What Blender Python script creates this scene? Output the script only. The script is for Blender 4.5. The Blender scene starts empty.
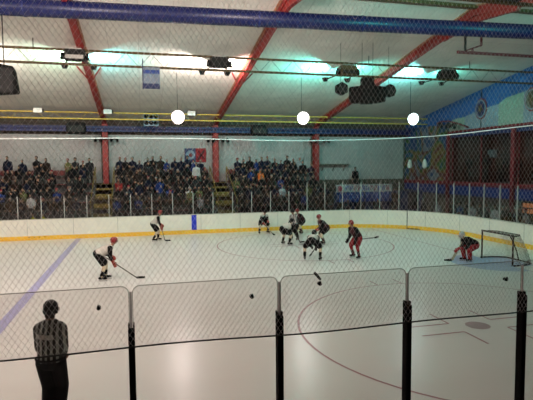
import bpy, bmesh, math, random
from mathutils import Vector, Matrix
from mathutils.bvhtree import BVHTree
random.seed(7)
S = bpy.context.scene
C = S.collection
R = math.radians
V = Vector

# ---------------------------------------------------------------- materials
def mat(name, col, rough=.6, metal=0, noise=0, nscale=3, spec=.4, coat=0):
    m = bpy.data.materials.new(name); m.use_nodes = True
    nt = m.node_tree; b = nt.nodes['Principled BSDF']
    b.inputs['Base Color'].default_value = (*col, 1)
    b.inputs['Roughness'].default_value = rough
    b.inputs['Metallic'].default_value = metal
    b.inputs['Specular IOR Level'].default_value = spec
    b.inputs['Coat Weight'].default_value = coat
    if noise:
        tc = nt.nodes.new('ShaderNodeTexCoord'); n = nt.nodes.new('ShaderNodeTexNoise')
        n.inputs['Scale'].default_value = nscale; n.inputs['Detail'].default_value = 5
        r = nt.nodes.new('ShaderNodeValToRGB')
        r.color_ramp.elements[0].position = .3; r.color_ramp.elements[1].position = .7
        r.color_ramp.elements[0].color = (*[c*(1-noise) for c in col], 1)
        r.color_ramp.elements[1].color = (*[min(1, c*(1+noise)) for c in col], 1)
        nt.links.new(tc.outputs['Object'], n.inputs['Vector'])
        nt.links.new(n.outputs['Fac'], r.inputs['Fac'])
        nt.links.new(r.outputs['Color'], b.inputs['Base Color'])
    return m

def emit(name, col, st):
    m = bpy.data.materials.new(name); m.use_nodes = True
    b = m.node_tree.nodes['Principled BSDF']
    b.inputs['Base Color'].default_value = (.1, .1, .1, 1)
    b.inputs['Emission Color'].default_value = (*col, 1)
    b.inputs['Emission Strength'].default_value = st
    return m

def glass_mat(name, tint, gloss):
    m = bpy.data.materials.new(name); m.use_nodes = True
    nt = m.node_tree; nt.nodes.clear()
    o = nt.nodes.new('ShaderNodeOutputMaterial'); mx = nt.nodes.new('ShaderNodeMixShader')
    t = nt.nodes.new('ShaderNodeBsdfTransparent'); g = nt.nodes.new('ShaderNodeBsdfGlossy')
    t.inputs['Color'].default_value = (*tint, 1); g.inputs['Roughness'].default_value = .08
    g.inputs['Color'].default_value = (.9, .9, .9, 1)
    mx.inputs['Fac'].default_value = gloss
    nt.links.new(t.outputs[0], mx.inputs[1]); nt.links.new(g.outputs[0], mx.inputs[2])
    nt.links.new(mx.outputs[0], o.inputs['Surface'])
    return m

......

§ Your goal
Retype the whole listing, keeping every line identical and omitting all pictures.

§ Exercise answer
What Blender Python script creates this scene? Output the script only. The script is for Blender 4.5. The Blender scene starts empty.
import bpy, bmesh, math, random
from mathutils import Vector, Matrix
from mathutils.bvhtree import BVHTree
random.seed(7)
S = bpy.context.scene
C = S.collection
R = math.radians
V = Vector

# ---------------------------------------------------------------- materials
def mat(name, col, rough=.6, metal=0, noise=0, nscale=3, spec=.4, coat=0):
    m = bpy.data.materials.new(name); m.use_nodes = True
    nt = m.node_tree; b = nt.nodes['Principled BSDF']
    b.inputs['Base Color'].default_value = (*col, 1)
    b.inputs['Roughness'].default_value = rough
    b.inputs['Metallic'].default_value = metal
    b.inputs['Specular IOR Level'].default_value = spec
    b.inputs['Coat Weight'].default_value = coat
    if noise:
        tc = nt.nodes.new('ShaderNodeTexCoord'); n = nt.nodes.new('ShaderNodeTexNoise')
        n.inputs['Scale'].default_value = nscale; n.inputs['Detail'].default_value = 5
        r = nt.nodes.new('ShaderNodeValToRGB')
        r.color_ramp.elements[0].position = .3; r.color_ramp.elements[1].position = .7
        r.color_ramp.elements[0].color = (*[c*(1-noise) for c in col], 1)
        r.color_ramp.elements[1].color = (*[min(1, c*(1+noise)) for c in col], 1)
        nt.links.new(tc.outputs['Object'], n.inputs['Vector'])
        nt.links.new(n.outputs['Fac'], r.inputs['Fac'])
        nt.links.new(r.outputs['Color'], b.inputs['Base Color'])
    return m

def emit(name, col, st):
    m = bpy.data.materials.new(name); m.use_nodes = True
    b = m.node_tree.nodes['Principled BSDF']
    b.inputs['Base Color'].default_value = (.1, .1, .1, 1)
    b.inputs['Emission Color'].default_value = (*col, 1)
    b.inputs['Emission Strength'].default_value = st
    return m

def glass_mat(name, tint, gloss):
    m = bpy.data.materials.new(name); m.use_nodes = True
    nt = m.node_tree; nt.nodes.clear()
    o = nt.nodes.new('ShaderNodeOutputMaterial'); mx = nt.nodes.new('ShaderNodeMixShader')
    t = nt.nodes.new('ShaderNodeBsdfTransparent'); g = nt.nodes.new('ShaderNodeBsdfGlossy')
    t.inputs['Color'].default_value = (*tint, 1); g.inputs['Roughness'].default_value = .08
    g.inputs['Color'].default_value = (.9, .9, .9, 1)
    mx.inputs['Fac'].default_value = gloss
    nt.links.new(t.outputs[0], mx.inputs[1]); nt.links.new(g.outputs[0], mx.inputs[2])
    nt.links.new(mx.outputs[0], o.inputs['Surface'])
    return m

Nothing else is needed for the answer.